About h.264 compression:

I’ve had some files I’ve encoded that come in under 5Mbps (Mbits/sec) no matter how much Data Rate I give the encoder all the way up to Automatic. If you set the Data Rate to 12,600 and it comes in anywhere under 8000, take it unless for some rare reason you really need it more. In most cases, if your video needs higher bitrates to look good: there’s a lot of action in it or gradients or just a lot of screen area where there are a lot of frame to frame changes and nothing you can do is going to make it look perfect *under* 8000. (I have a Comic Book effect that cannot use anything less than a bitrate setting of 50000 — and that was for 720p!) Without “selling” you on the effect, here is a direct link to the video:

https://fcpxtemplates.com/storemedia/ComicBookDemoHD36-720.mov

It could not be played on YouTube OR Vimeo — both would turned it to mush. Here is the same video on YouTube — https://youtu.be/6FQimStoRAo (and Vimeo was worse).

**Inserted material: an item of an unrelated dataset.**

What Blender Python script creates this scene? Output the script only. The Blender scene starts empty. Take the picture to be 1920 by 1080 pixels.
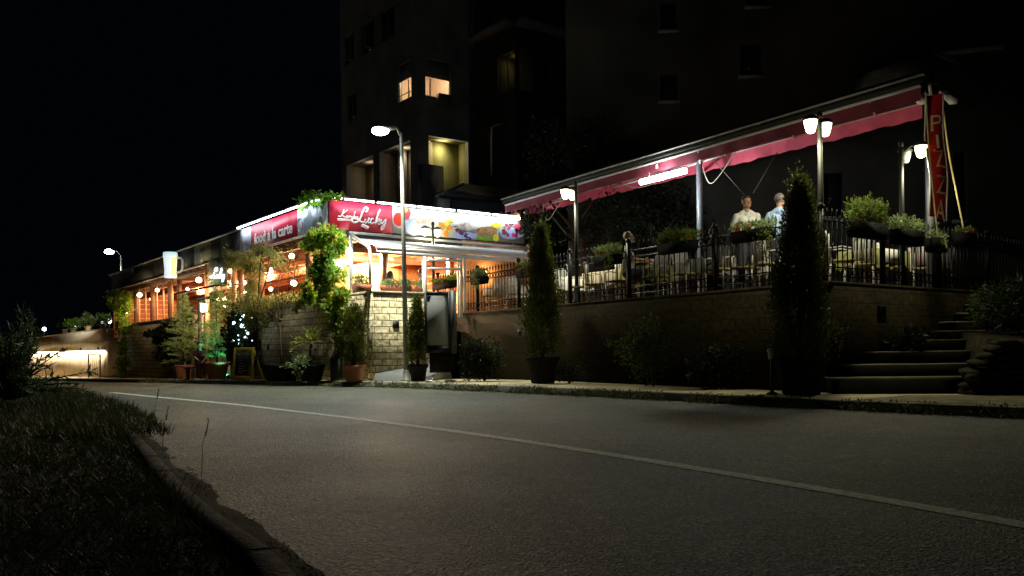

Final Cut Pro and Motion export H.264 at its highest quality possible. FCPX generates something in the neighborhood, on average, of 40-50Mbits/sec. Super fine (archive) quality H.264. I do not know what difference there is if you upload directly to YouTube, if FCPX tries to come in under the YT requirement limits, but I’ve never gotten the quality I want doing so, in any format, so I have to guess that it doesn’t. “Professional” (Enterprise?) youtube accounts will accept any data rate and there are no other limitations to what you can upload if you have one of those accounts. I don’t. Most people don’t. (I’m not even sure they still offer the plan — I can’t find it anywhere but I remember it being offered to me a few years back.)